A la luz de estos conceptos, es estimulante interrogarnos sobre la efectiva situación del escritor, ¿logra representar la ciudad, dominarla, poseerla dentro de un discurso estético separándose de ella, o más bien cede al caos urbano componiendo un género híbrido, entre la literatura y el periodismo, que más que representar la ciudad queda inmerso en ella y subordinado a una experiencia urbana que sobrepasa sus recursos representativos convirtiendo el texto en una mercancía más del mercado periodístico? Según Michel de Certaud, la ciudad, debido al caos constitutivo de su espacio, sólo es observable en tanto que el escritor logre salirse de ella: al contrario del flaneur, un caminante entre los caminantes, el escritor sólo puede observar la ciudad desde una torre, sin formar parte de la multitud moderna. En el capítulo VII de “La invención de lo cotidiano”, Certeau define el espacio urbano como una masa múltiple, formada por fragmentos de trayectorias y alteraciones de espacios, cuyo constante fluido de elementos imposibilita, formando parte del medio, un dominio sobre el mismo. Los caminantes de la ciudad abandonan su subjetividad a un espacio urbano que constituyen con la condición de no poder comprenderlo.
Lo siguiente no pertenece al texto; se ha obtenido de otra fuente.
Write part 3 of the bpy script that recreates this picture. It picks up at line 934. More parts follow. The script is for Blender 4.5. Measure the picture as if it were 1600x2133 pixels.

Solamente un mirón aislado, desde las alturas de una cima, es capaz de observar la ciudad convirtiéndola en un cuadro: “la ciudad-panorama es un simulacro teórico (…) que tiene como condición de posibilidad un olvido y un desconocimiento de las prácticas[5]”. La ciudad moderna, hostil a quienes quieran representarla en los límites de un texto, resulta ella misma un texto que incluye a los ciudadanos que quisieran incluirla en un texto a ella. Certeau, llevando esta idea hasta el extremo, relaciona la enunciación -el escribir-, con el desplazamiento urbano -el andar-, siendo éste último otro tipo de enunciado. El acto de caminar es al sistema urbano lo que la enunciación es a la lengua. Así como el escritor se apropia de la lengua, el peatón se apropia del sistema tipográfico y, así como el acto de habla es una realización sonora de la lengua, el trayecto del peatón es una realización espacial del lugar. En suma, el andar es un espacio de enunciación análogo al escribir.
Resulta estimulante, para reflexionar sobre el campo literario con respecto a la experiencia urbana, el concepto de la ciudad en tanto texto. Si, tal como dijimos al principio, la ciudad y la literatura son dos fenómenos propios de una modernidad capitalista, es tan pertinente pensar, a la manera de Ramos, en una literatura que comprende una ciudad o, a la manera de Certeau, en una ciudad que comprende a una literatura. Ambos conceptos entran en dialéctica en el marco de una problemática que los pone en tensión hasta el punto de confundirlos como dos manifestaciones de un mismo proceso histórico.
[1] Foucault, Michel, “Lenguaje y literatura”, Barcelona, Paidós.
[2] Mumford L. (1961) Capítulos XV y XVI de La ciudad en la historia, 2 Volúmenes, Buenos Aires, Ediciones Infinito, 1979.
[3]Ramos, Julio. “Decorar la ciudad: crónica y experiencia urbana” en Desencuentros de la modernidad en América Latina, México, Fondo de Cultura Económica, 1989.
[4] Berman, Marshal, Todo lo sólido se desvanece en el aire. La experiencia de la modernidad (1982), Buenos Aires, Siglo XXI, 1989.
[5] Michel de Certeau, Luce Guiard y Pierre Mayol (1990). Capítulos VII y el IX (Tercera parte: Prácticas del espacio), en La invención de lo cotidiano, Volumen I, México, Universidad Iberoamericana, 2000.